▸ **REQUIRED TASK**: Collect each line holding the string "from".

--- begin ---

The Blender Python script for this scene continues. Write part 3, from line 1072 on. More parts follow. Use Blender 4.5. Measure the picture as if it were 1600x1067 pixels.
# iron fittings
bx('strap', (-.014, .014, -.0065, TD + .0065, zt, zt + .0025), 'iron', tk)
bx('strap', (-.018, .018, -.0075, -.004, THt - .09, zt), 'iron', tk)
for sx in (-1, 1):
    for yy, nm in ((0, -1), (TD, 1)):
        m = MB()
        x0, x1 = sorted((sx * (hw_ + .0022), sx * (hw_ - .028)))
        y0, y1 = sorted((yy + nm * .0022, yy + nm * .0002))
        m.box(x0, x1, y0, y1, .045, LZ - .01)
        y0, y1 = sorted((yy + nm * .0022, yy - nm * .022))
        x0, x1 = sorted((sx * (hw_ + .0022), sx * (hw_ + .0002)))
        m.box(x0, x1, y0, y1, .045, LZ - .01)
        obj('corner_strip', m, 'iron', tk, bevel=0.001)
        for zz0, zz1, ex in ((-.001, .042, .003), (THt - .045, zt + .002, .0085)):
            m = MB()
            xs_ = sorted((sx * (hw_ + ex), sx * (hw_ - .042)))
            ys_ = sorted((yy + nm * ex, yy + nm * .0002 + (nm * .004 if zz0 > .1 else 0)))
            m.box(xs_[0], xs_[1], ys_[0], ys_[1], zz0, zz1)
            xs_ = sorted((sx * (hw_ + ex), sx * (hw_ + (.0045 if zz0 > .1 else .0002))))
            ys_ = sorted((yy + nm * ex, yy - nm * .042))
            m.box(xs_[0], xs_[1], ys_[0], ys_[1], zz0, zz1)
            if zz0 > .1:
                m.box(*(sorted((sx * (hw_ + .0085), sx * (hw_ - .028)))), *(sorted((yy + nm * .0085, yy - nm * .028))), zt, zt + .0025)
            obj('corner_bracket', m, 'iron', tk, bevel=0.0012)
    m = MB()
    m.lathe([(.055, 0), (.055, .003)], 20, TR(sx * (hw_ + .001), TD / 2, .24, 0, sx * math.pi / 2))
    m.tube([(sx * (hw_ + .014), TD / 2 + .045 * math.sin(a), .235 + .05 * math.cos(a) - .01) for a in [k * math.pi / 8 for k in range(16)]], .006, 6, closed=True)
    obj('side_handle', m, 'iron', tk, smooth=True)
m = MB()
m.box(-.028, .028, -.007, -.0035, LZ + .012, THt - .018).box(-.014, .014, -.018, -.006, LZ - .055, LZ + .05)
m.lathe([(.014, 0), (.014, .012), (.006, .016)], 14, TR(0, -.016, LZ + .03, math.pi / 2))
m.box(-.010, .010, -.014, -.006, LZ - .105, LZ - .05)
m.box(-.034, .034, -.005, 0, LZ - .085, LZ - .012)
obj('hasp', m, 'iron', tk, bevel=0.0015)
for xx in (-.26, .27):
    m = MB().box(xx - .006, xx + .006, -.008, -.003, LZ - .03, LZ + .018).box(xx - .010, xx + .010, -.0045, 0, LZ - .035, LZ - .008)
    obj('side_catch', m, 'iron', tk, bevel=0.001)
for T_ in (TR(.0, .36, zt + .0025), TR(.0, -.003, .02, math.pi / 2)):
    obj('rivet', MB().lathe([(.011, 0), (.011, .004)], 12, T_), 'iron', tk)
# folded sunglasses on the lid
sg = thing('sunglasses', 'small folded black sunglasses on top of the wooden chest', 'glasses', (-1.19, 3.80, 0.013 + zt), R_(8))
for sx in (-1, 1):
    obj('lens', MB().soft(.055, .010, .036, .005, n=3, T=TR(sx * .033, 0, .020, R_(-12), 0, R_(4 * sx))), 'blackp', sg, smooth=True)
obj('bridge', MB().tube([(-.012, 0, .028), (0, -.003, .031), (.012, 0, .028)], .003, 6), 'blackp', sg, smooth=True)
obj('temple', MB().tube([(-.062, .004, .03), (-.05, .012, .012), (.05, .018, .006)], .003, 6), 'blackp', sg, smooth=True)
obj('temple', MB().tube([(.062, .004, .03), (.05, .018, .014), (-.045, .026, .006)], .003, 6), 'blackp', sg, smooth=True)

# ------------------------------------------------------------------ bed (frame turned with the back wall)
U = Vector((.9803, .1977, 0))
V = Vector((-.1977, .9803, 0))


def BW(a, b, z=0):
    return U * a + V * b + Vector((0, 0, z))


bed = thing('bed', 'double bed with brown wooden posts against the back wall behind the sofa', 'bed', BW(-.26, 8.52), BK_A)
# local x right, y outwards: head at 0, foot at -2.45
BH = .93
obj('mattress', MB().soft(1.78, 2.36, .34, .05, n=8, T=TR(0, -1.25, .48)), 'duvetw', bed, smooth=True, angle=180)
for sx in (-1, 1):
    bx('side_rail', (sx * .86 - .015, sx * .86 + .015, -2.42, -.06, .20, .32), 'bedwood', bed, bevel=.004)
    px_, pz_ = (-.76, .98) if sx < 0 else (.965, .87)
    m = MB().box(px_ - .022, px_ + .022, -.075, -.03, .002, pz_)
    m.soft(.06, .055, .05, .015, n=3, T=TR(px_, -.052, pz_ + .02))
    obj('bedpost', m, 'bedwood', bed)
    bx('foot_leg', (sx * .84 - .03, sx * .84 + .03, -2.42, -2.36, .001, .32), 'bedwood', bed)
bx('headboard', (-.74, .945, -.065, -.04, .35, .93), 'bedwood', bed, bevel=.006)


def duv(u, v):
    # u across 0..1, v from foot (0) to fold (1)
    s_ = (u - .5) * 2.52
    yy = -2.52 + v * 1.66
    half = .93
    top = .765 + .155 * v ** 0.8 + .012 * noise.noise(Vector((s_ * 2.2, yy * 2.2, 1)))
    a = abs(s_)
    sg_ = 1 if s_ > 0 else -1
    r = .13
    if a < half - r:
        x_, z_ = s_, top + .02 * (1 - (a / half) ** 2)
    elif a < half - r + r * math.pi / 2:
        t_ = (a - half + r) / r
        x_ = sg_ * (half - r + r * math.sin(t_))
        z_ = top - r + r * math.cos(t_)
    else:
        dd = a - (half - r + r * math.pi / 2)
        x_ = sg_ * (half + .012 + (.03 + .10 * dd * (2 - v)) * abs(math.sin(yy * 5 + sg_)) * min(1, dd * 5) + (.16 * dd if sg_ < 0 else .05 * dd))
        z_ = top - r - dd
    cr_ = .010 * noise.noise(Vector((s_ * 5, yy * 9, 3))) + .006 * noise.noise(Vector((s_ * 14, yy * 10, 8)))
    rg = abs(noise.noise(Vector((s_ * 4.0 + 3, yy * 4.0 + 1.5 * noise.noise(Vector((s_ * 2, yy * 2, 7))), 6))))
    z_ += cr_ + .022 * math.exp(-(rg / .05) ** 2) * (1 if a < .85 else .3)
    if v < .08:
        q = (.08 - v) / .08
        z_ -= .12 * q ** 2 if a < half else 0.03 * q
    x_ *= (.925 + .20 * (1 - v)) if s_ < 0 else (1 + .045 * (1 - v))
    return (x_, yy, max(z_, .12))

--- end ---

▸ **SOLUTION**:
The Blender Python script for this scene continues. Write part 3, from line 1072 on. More parts follow. Use Blender 4.5. Measure the picture as if it were 1600x1067 pixels.
    # u across 0..1, v from foot (0) to fold (1)